TASK TO COMPLETE:
From the top of the records below down to the line containing "428)])]], YBf, 1, 1)", reproduce every line exactly.

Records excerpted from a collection
■ ■ ■ ■

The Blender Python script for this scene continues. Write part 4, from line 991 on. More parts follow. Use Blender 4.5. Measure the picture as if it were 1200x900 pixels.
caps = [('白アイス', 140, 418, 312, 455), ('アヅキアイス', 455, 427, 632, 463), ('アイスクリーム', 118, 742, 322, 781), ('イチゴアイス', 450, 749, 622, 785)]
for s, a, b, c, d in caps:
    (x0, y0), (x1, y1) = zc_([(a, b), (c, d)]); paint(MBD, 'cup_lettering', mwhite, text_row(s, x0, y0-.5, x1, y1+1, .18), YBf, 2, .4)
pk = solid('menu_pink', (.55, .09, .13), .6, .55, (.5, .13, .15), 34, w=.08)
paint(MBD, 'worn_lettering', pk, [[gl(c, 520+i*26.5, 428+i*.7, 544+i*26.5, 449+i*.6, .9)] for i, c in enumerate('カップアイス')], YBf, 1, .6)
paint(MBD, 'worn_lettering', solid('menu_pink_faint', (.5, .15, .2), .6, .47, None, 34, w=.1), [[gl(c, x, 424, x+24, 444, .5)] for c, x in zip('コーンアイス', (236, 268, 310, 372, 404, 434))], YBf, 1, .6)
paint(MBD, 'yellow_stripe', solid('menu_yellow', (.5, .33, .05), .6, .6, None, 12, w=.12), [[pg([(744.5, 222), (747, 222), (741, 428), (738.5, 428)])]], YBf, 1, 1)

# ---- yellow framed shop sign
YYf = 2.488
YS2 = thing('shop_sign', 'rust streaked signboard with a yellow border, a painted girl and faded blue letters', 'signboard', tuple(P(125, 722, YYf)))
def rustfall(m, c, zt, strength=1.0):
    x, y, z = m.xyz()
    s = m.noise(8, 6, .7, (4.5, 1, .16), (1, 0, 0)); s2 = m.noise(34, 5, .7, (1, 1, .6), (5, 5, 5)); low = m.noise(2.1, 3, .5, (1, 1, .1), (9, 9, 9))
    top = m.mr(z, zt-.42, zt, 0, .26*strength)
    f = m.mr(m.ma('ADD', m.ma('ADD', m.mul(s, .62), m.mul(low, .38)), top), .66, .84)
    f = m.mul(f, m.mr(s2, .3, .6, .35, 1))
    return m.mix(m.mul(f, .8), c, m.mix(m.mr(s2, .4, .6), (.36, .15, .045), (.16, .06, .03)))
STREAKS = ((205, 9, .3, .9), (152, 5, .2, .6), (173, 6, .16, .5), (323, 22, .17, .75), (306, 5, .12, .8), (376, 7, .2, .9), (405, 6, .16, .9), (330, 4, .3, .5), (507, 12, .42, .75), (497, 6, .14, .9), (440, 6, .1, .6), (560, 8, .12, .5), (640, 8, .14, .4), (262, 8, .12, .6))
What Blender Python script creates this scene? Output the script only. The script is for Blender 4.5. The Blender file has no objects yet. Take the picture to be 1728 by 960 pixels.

■ ■ ■ ■

RIGHT ANSWER:
The Blender Python script for this scene continues. Write part 4, from line 991 on. More parts follow. Use Blender 4.5. Measure the picture as if it were 1200x900 pixels.
caps = [('白アイス', 140, 418, 312, 455), ('アヅキアイス', 455, 427, 632, 463), ('アイスクリーム', 118, 742, 322, 781), ('イチゴアイス', 450, 749, 622, 785)]
for s, a, b, c, d in caps:
    (x0, y0), (x1, y1) = zc_([(a, b), (c, d)]); paint(MBD, 'cup_lettering', mwhite, text_row(s, x0, y0-.5, x1, y1+1, .18), YBf, 2, .4)
pk = solid('menu_pink', (.55, .09, .13), .6, .55, (.5, .13, .15), 34, w=.08)
paint(MBD, 'worn_lettering', pk, [[gl(c, 520+i*26.5, 428+i*.7, 544+i*26.5, 449+i*.6, .9)] for i, c in enumerate('カップアイス')], YBf, 1, .6)
paint(MBD, 'worn_lettering', solid('menu_pink_faint', (.5, .15, .2), .6, .47, None, 34, w=.1), [[gl(c, x, 424, x+24, 444, .5)] for c, x in zip('コーンアイス', (236, 268, 310, 372, 404, 434))], YBf, 1, .6)
paint(MBD, 'yellow_stripe', solid('menu_yellow', (.5, .33, .05), .6, .6, None, 12, w=.12), [[pg([(744.5, 222), (747, 222), (741, 428), (738.5, 428)])]], YBf, 1, 1)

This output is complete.